** START Data lines **
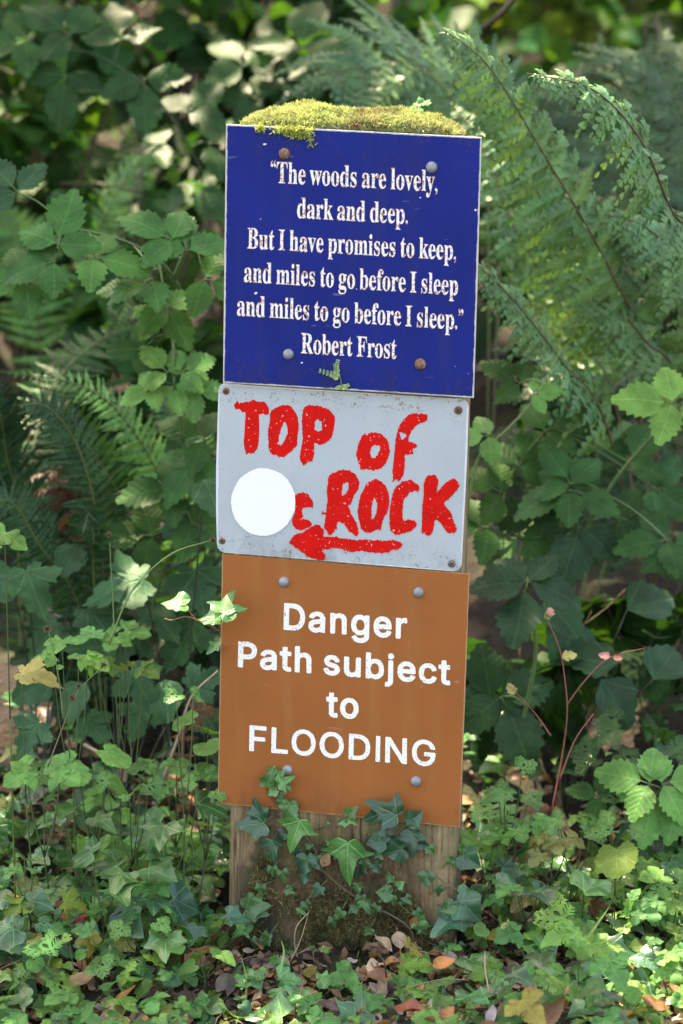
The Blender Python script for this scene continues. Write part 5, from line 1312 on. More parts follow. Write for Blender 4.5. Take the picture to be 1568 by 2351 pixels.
# ---------------------------------------------------------------- plants on the post
def c5(x, y): return ((490 + .40816 * x) / 1.0211, (1850 + .40816 * y) / 1.0211)
def wall_leaf(mb, st, a, t, wpx, var, col, w=.012, lift=.35, stem=None):
    "leaf lying against the post: a, t = picture points of stalk end and tip"
    A, T = S(*a, w), S(*t, w)
    d = T - A; ln = np.linalg.norm(d)
    n = PN + np.array([0, 0, .35]) + rng.normal(0, .18, 3)
    d = nrm(d) + PN * lift * .3
    V2 = var
    leaves(mb, V2, A, d, n, ln * 1.02, jit(col, 1, .08, .03))
    if st is not None and stem is not None:
        s = S(*stem, .004)
        tube(st, smooth_path([s, (s + A) / 2 + PN * .006, A], 6), .0008, .0006, 4, (.13, .10, .06))

def ivy_post():
    root = thing('ivy_vine', 'ivy vine climbing the foot of the post over the brown sign edge', 'ivy', S(*c5(700, 500)))
    st = MB(); lf = []
    main = smooth_path([S(*c5(*q), .006) for q in ((1100, 1150), (1160, 1000), (1165, 820), (1040, 720), (940, 680), (800, 590), (720, 530), (650, 460), (610, 350), (520, 230), (450, 160), (380, 80), (330, 20))], 50)
    tube(st, main, .0016, .0009, 6, (.11, .075, .05))
    for pts in (((640, 370), (760, 380), (860, 420), (940, 370), (1000, 350), (1090, 330), (1140, 270), (1160, 200)), ((800, 300), (790, 230), (750, 200), (770, 140)),
                ((1430, 585), (1330, 520), (1250, 470), (1160, 430), (1100, 395)), ((1420, 730), (1340, 780), (1260, 780), (1180, 730), (1090, 660), (1040, 600)), ((1000, 350), (1060, 210), (1150, 190))):
        tube(st, smooth_path([S(*c5(*q), .007) for q in pts], 24), .0010, .0006, 5, (.12, .11, .05))
    st.build('stem', M_STEM, root)
    # (stalk end, tip, shape, colour, metres proud)
    D = IVYD * 1.1; B = IVYL; X = IVYL * 1.35
    K = [((797, 305), (800, 552), V_IVYN, B, .016), ((520, 178), (462, 362), V_IVYN, B * 1.05, .018), ((470, 95), (425, 190), V_IVY, B * .95, .016), ((315, 195), (148, 208), V_IVY, D * 1.5, .012),
         ((290, 160), (258, 52), V_IVY, D * 1.4, .014), ((330, 215), (345, 262), V_IVY, D, .012), ((360, 290), (378, 418), V_IVYN, D * 1.4, .012), ((430, 250), (385, 290), V_IVYW, D, .010), ((565, 390), (545, 492), V_IVYW, D * 1.2, .016),
         ((620, 400), (655, 470), V_IVYW, D * 1.3, .014), ((500, 340), (510, 410), V_IVY, D, .009), ((560, 330), (600, 320), V_IVY, B * .8, .012), ((868, 432), (838, 522), V_IVY, D * .9, .008), ((1000, 300), (902, 308), V_IVYW, D * 1.2, .012), ((975, 250), (1000, 330), V_IVY, D, .010),
         ((1012, 262), (1080, 300), V_IVY, D * 1.1, .010), ((1112, 345), (998, 378), V_IVYW, D * 1.3, .012), ((1165, 245), (1172, 394), V_IVYN, D * 1.0, .012), ((1150, 300), (1270, 330), V_IVY, D * 1.05, .010),
         ((950, 430), (985, 485), V_IVYW, D * 1.1, .010), ((1080, 150), (900, 60), V_IVYN, D * 1.0, .020), ((1010, 130), (885, 182), V_IVY, D * 1.1, .018), ((1035, 160), (1072, 228), V_IVY, B * .8, .016), ((1120, 190), (1125, 165), V_IVY, B * .8, .014),
         ((1150, 185), (1228, 130), V_IVYW, D * 1.5, .018), ((1165, 180), (1200, 236), V_IVYW, D * 1.4, .017), ((790, 190), (740, 200), V_IVY, X, .014), ((800, 150), (855, 95), V_IVY, B * .8, .016), ((810, 170), (845, 205), V_IVY, X * 1.1, .015),
         ((985, 185), (1015, 212), V_IVY, X * 1.2, .010), ((700, 310), (668, 290), V_IVY, X, .012), ((690, 200), (680, 185), V_IVY, X, .008), ((1105, 400), (1130, 378), V_IVY, YELG * 1.1, .010), ((210, 690), (352, 660), V_IVY, B * .75, .014), ((255, 700), (345, 722), V_IVY, B * .8, .012),
         ((1250, 482), (1252, 562), V_IVYW, COOL * 2, .014), ((1040, 600), (958, 590), V_IVYW, B * .9, .012), ((1030, 600), (975, 650), V_IVY, B, .012), ((1055, 620), (1062, 668), V_IVY, B, .010), ((1085, 560), (1118, 530), V_IVYW, X, .012), ((1100, 640), (1138, 652), V_IVY, COOL * 2, .010),
         ((1190, 755), (1280, 790), V_IVY, B * .9, .014), ((1215, 790), (1255, 838), V_IVY, B * .9, .013), ((1350, 785), (1352, 835), V_IVY, B * .9, .014), ((1385, 785), (1415, 775), V_IVY, B * .8, .013), ((1400, 665), (1328, 700), V_IVYW, B * .8, .018), ((1380, 690), (1370, 735), V_IVY, B * .75, .017),
         ((1300, 765), (1292, 778), V_IVY, B, .010), ((1440, 600), (1528, 600), V_IVYW, D * 1.7, .012), ((1450, 640), (1560, 760), V_IVYW, D * 1.6, .016), ((1460, 380), (1560, 450), V_IVYW, D * 1.5, .0), ((1430, 900), (1480, 960), V_IVY, B * .8, .006), ((1320, 900), (1380, 960), V_IVY, B * .7, .012), ((760, 700), (720, 760), V_IVY, B * .7, .012), ((880, 640), (930, 720), V_IVYN, B * .7, .014), ((640, 560), (600, 620), V_IVY, D * 1.3, .010), ((420, 470), (440, 540), V_IVY, B * .8, .012), ((560, 480), (530, 560), V_IVY, D * 1.4, .012), ((330, 860), (300, 920), V_IVY, B * .8, .012), ((240, 775), (180, 800), V_IVYW, B, .012), ((205, 790), (130, 860), V_IVYN, X * 1.2, .012),
         *[((xx, yy), (xx + 55 * math.cos(aa), yy - 62 * math.sin(aa)), V_IVY, B * rng.uniform(.5, .9), .012) for xx, yy, aa in zip(rng.uniform(180, 1380, 30), rng.uniform(330, 980, 30), rng.uniform(-2.6, -.4, 30))],
         # sprig up the brown sign
         ((335, -20), (365, -115), V_IVY, B * .85, .016), ((385, -100), (330, -120), V_IVY, B * .9, .014), ((390, -60), (435, -112), V_IVY, B, .014), ((400, -30), (492, -75), V_IVYN, X * .95, .016), ((430, -40), (470, 10), V_IVY, X * .9, .016), ((385, 5), (335, 30), V_IVYW, X * 1.0, .014),
         ((400, 40), (440, 20), V_IVY, B * .7, .013), ((470, 80), (525, 110), V_IVY, B * .7, .013), ((420, 60), (400, 110), V_IVY, B * .8, .013)]
    for a, t, var, col, w in K:
        m = MB(); wall_leaf(m, None, c5(*a), c5(*t), 0, var, col, w)
        s = S(*c5(*a), w); q = main[np.argmin(np.linalg.norm(main - s, axis=1))]
        e = s + (q - s) * min(1, .016 / (np.linalg.norm(q - s) + 1e-6)) - PN * .006
        tube(m, smooth_path([e, (e + s) / 2 + PN * .003, s], 5), .0007, .0006, 4, (.10, .13, .05))
        m.build('leaf', M_IVY, root)
ivy_post()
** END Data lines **
What you have to do >>
Starting at the top of the listing above, reproduce each line up to and including the one with "tube(st, smooth_path([s, (s"; omit the pictures.

Finished task >>
The Blender Python script for this scene continues. Write part 5, from line 1312 on. More parts follow. Write for Blender 4.5. Take the picture to be 1568 by 2351 pixels.
# ---------------------------------------------------------------- plants on the post
def c5(x, y): return ((490 + .40816 * x) / 1.0211, (1850 + .40816 * y) / 1.0211)
def wall_leaf(mb, st, a, t, wpx, var, col, w=.012, lift=.35, stem=None):
    "leaf lying against the post: a, t = picture points of stalk end and tip"
    A, T = S(*a, w), S(*t, w)
    d = T - A; ln = np.linalg.norm(d)
    n = PN + np.array([0, 0, .35]) + rng.normal(0, .18, 3)
    d = nrm(d) + PN * lift * .3
    V2 = var
    leaves(mb, V2, A, d, n, ln * 1.02, jit(col, 1, .08, .03))
    if st is not None and stem is not None:
        s = S(*stem, .004)
        tube(st, smooth_path([s, (s + A) / 2 + PN * .006, A], 6), .0008, .0006, 4, (.13, .10, .06))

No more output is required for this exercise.